** Start Supplied material **

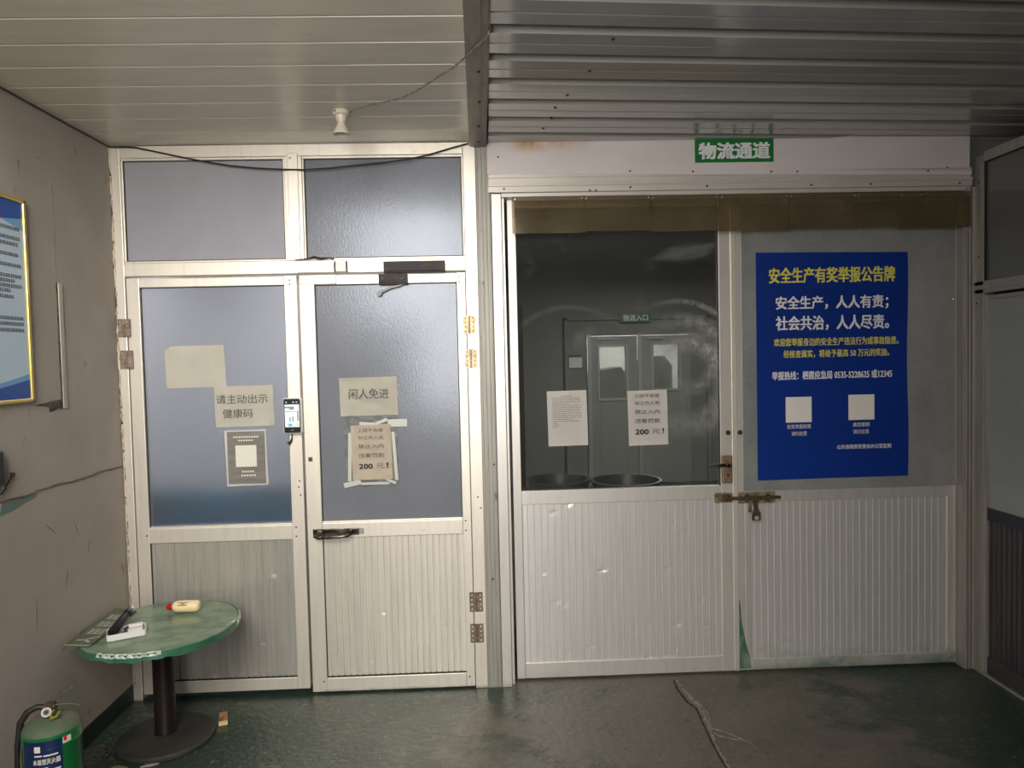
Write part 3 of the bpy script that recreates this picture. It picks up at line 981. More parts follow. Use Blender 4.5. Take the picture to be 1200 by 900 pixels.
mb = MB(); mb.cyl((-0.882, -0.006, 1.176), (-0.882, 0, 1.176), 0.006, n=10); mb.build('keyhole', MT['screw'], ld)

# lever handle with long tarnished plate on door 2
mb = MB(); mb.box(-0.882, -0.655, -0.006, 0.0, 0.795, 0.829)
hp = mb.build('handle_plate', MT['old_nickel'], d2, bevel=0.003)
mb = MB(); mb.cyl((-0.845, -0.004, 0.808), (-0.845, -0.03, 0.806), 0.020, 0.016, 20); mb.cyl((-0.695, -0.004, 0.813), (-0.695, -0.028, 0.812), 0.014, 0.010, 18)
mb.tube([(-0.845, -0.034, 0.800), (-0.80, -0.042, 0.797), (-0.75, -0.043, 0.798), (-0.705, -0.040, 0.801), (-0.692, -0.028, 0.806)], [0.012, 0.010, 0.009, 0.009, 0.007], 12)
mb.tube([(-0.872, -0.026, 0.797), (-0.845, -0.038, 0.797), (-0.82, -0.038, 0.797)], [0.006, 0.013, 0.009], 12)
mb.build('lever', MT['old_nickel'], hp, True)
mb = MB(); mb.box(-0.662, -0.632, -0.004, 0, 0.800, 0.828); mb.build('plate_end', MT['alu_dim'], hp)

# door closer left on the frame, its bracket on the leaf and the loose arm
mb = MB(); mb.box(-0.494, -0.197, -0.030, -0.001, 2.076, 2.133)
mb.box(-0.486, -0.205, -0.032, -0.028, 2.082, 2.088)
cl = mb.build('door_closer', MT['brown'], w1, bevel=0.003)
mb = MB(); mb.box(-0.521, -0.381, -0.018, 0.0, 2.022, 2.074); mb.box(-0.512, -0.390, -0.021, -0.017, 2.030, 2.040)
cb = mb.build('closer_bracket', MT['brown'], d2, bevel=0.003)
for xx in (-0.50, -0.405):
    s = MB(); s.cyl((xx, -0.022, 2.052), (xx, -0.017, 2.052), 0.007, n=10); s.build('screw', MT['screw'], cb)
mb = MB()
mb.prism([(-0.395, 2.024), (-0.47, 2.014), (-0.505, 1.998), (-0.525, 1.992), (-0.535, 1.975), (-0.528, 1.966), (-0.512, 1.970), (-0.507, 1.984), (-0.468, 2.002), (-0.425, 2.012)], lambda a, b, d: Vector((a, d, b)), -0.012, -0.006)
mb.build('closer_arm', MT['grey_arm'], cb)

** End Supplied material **

What to produce » Pictures stay out. Print the data exactly, from its first line through the line containing "mb.build('keyhole', MT['screw'], ld)".

Solved exercise »
Write part 3 of the bpy script that recreates this picture. It picks up at line 981. More parts follow. Use Blender 4.5. Take the picture to be 1200 by 900 pixels.
mb = MB(); mb.cyl((-0.882, -0.006, 1.176), (-0.882, 0, 1.176), 0.006, n=10); mb.build('keyhole', MT['screw'], ld)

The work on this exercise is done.